EXERCISE DETAILS: Write out the listing below again, precisely as it is given.

DATA LINES:
_ _ _ _ _ _ _

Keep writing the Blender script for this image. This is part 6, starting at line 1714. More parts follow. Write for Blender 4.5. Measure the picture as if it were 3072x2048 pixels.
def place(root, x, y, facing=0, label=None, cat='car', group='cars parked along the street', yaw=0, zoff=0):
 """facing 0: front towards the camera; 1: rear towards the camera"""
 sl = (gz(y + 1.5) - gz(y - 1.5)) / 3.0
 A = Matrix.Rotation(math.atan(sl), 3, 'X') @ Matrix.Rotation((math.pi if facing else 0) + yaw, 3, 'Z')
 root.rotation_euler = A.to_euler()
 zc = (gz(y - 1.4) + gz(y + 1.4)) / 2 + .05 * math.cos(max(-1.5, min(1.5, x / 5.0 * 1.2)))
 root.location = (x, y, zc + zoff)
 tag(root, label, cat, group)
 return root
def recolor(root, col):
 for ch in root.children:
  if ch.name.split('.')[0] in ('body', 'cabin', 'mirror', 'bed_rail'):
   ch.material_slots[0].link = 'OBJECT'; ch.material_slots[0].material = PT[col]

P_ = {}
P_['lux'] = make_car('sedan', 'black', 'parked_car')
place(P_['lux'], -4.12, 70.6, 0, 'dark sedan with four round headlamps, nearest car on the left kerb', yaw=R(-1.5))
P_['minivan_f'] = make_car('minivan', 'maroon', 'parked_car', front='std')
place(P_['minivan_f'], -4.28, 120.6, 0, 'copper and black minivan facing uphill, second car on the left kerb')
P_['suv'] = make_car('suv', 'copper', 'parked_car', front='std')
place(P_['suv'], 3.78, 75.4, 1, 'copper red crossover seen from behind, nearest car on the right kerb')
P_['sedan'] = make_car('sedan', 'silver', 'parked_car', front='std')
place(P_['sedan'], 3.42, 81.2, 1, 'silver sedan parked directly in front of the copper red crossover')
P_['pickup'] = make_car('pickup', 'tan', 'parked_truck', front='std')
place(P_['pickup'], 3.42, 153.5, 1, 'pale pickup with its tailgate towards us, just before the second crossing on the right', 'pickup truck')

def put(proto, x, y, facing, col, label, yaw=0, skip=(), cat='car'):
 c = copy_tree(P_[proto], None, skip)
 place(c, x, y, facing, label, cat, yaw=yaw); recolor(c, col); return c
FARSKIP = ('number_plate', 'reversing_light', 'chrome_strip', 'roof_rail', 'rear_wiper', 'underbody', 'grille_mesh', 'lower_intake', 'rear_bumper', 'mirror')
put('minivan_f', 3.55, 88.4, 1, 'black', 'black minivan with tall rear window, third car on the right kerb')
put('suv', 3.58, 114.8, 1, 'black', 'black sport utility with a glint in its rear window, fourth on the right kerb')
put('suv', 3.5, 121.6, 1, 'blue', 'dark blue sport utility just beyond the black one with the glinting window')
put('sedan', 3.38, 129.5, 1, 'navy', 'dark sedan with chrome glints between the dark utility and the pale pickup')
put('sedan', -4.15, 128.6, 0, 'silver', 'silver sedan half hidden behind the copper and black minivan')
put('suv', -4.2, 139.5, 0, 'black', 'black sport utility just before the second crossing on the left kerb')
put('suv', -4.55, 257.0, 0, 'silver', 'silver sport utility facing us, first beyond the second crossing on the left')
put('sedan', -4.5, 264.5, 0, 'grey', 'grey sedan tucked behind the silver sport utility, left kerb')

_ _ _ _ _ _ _

WRITTEN SOLUTION:
Keep writing the Blender script for this image. This is part 6, starting at line 1714. More parts follow. Write for Blender 4.5. Measure the picture as if it were 3072x2048 pixels.
def place(root, x, y, facing=0, label=None, cat='car', group='cars parked along the street', yaw=0, zoff=0):
 """facing 0: front towards the camera; 1: rear towards the camera"""
 sl = (gz(y + 1.5) - gz(y - 1.5)) / 3.0
 A = Matrix.Rotation(math.atan(sl), 3, 'X') @ Matrix.Rotation((math.pi if facing else 0) + yaw, 3, 'Z')
 root.rotation_euler = A.to_euler()
 zc = (gz(y - 1.4) + gz(y + 1.4)) / 2 + .05 * math.cos(max(-1.5, min(1.5, x / 5.0 * 1.2)))
 root.location = (x, y, zc + zoff)
 tag(root, label, cat, group)
 return root
def recolor(root, col):
 for ch in root.children:
  if ch.name.split('.')[0] in ('body', 'cabin', 'mirror', 'bed_rail'):
   ch.material_slots[0].link = 'OBJECT'; ch.material_slots[0].material = PT[col]

P_ = {}
P_['lux'] = make_car('sedan', 'black', 'parked_car')
place(P_['lux'], -4.12, 70.6, 0, 'dark sedan with four round headlamps, nearest car on the left kerb', yaw=R(-1.5))
P_['minivan_f'] = make_car('minivan', 'maroon', 'parked_car', front='std')
place(P_['minivan_f'], -4.28, 120.6, 0, 'copper and black minivan facing uphill, second car on the left kerb')
P_['suv'] = make_car('suv', 'copper', 'parked_car', front='std')
place(P_['suv'], 3.78, 75.4, 1, 'copper red crossover seen from behind, nearest car on the right kerb')
P_['sedan'] = make_car('sedan', 'silver', 'parked_car', front='std')
place(P_['sedan'], 3.42, 81.2, 1, 'silver sedan parked directly in front of the copper red crossover')
P_['pickup'] = make_car('pickup', 'tan', 'parked_truck', front='std')
place(P_['pickup'], 3.42, 153.5, 1, 'pale pickup with its tailgate towards us, just before the second crossing on the right', 'pickup truck')

def put(proto, x, y, facing, col, label, yaw=0, skip=(), cat='car'):
 c = copy_tree(P_[proto], None, skip)
 place(c, x, y, facing, label, cat, yaw=yaw); recolor(c, col); return c
FARSKIP = ('number_plate', 'reversing_light', 'chrome_strip', 'roof_rail', 'rear_wiper', 'underbody', 'grille_mesh', 'lower_intake', 'rear_bumper', 'mirror')
put('minivan_f', 3.55, 88.4, 1, 'black', 'black minivan with tall rear window, third car on the right kerb')
put('suv', 3.58, 114.8, 1, 'black', 'black sport utility with a glint in its rear window, fourth on the right kerb')
put('suv', 3.5, 121.6, 1, 'blue', 'dark blue sport utility just beyond the black one with the glinting window')
put('sedan', 3.38, 129.5, 1, 'navy', 'dark sedan with chrome glints between the dark utility and the pale pickup')
put('sedan', -4.15, 128.6, 0, 'silver', 'silver sedan half hidden behind the copper and black minivan')
put('suv', -4.2, 139.5, 0, 'black', 'black sport utility just before the second crossing on the left kerb')
put('suv', -4.55, 257.0, 0, 'silver', 'silver sport utility facing us, first beyond the second crossing on the left')
put('sedan', -4.5, 264.5, 0, 'grey', 'grey sedan tucked behind the silver sport utility, left kerb')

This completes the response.